The American people should be concerned about the wholesale destruction that was guaranteed today on our lands. We should be concerned about our crippled economy and our crippled Congress, which acts senselessly and to our great detriment when they inflict megafire and scorched earth moonscapes on our landscapes and watersheds.

Today was not a day when anything was “protected.” It was a day of destruction by a government gone mad.

12 Jan 2009, 12:43pm
by Larry H.


Hmmmm, I guess this won’t be a part of the “stimulus package” but will feed fires in the West. They pointed fingers for the last 8 years with accusations of “dirty tricks” but immediately upon entering their offices they resort to the same tactics.

I know Christmas is over but, BAH HUMBUG!

12 Jan 2009, 3:18pm
by bear bait


Our economy in ruins. Our economic engine of invention and manufacture in ruins. Banks being bailed out to the tune of a trillion dollars. And what is the first order of business, on a Sunday, in the US Senate? Wilderness designation!!

The dumb asses couldn’t pour a urine sample out of a boot with a hole in the toe, and directions on the heel, and they are spending our precious time (do they actually meet more than two days a week?) on Wilderness bills? Bush is an ass? the Senate is an ASS!! Israel and Palestine at war, unemployment through the roof, financial institutions in tatters, the military running on fumes, and the Senate is protecting land from development threat? By whom? You can’t borrow the money from a bank to buy a lot, let alone build a house on it. What development? What kind of insane message was this?

Man, I had enough of green 40 years ago when I unzipped the pj’s of my one year old, and the whole of the inside was green… and stunk!!! Here I am almost late, the crummy going to be there anytime, and I have a giggle fart and poop machine in the kitchen sink getting scrubbed down. That was green enough to last me a lifetime. No more green, pulll-eeeze!
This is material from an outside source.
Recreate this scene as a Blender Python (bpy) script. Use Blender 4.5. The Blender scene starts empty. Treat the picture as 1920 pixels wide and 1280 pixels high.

This Obammer deal has already gone south, and he has yet to be inaugurated. The Majority is one of puffed shirts and political paybacks, and the Wilderness deal was just the first. There is a long list of accomplishments to feather the liberal nest before we ever get to the pressing issues of the day. God help us!!! The secularists are pumping their fists and working their magic. Meanwhile, the world burns. Iran makes bombs. Palestinian Hamas Muslim zealots launch missiles, Afghan Taliban now wages war on Pakistan Army installations, genocide is rampant in Africa, Madoff stole $50 Billion and still walks the streets, and our Senate is making permanent pretty places to burn??? Cod save the King!!!! Lox save the Queen!!!

12 Jan 2009, 5:01pm
by Larry H.


Hmmm, I guess “Biochar Stimulus Package” was what I really meant to say. The radicals think that biochar is the solution to the whole forest problem.

But, that’s a whole nother article!

12 Jan 2009, 5:24pm
by Mike


If, on occasion, I correct spelling errors in comments, please forgive me. I am only trying to display your opinions in the best possible light. When I don’t edit out mistakes, it probably means I don’t care, or worse.

12 Jan 2009, 8:15pm
by John M.


You have said it all. After two years of writing letters trying to convince Wyden’s staff the expansion of Mt. Hood wilderness was putting critical watersheds in harm’s way, and not one acknowledgment (and the letters were polite), I realized peasants don’t count.

12 Jan 2009, 8:54pm
by Mike


Despite numerous polite letters sent over years and years, I have never received a response or acknowledgment from any of our Senators or Representatives. They do not deal with the riff-raff. It costs big money to get the ear of a Congressperson. You don’t exist unless you shovel cash their way.

The notion that elected officials act in the best interests of the electorate is laughable. They are in it for the graft, pure and simple. I defy anyone to name a single action by any member of the Oregon Congressional Delegation ever that was not financially self-serving.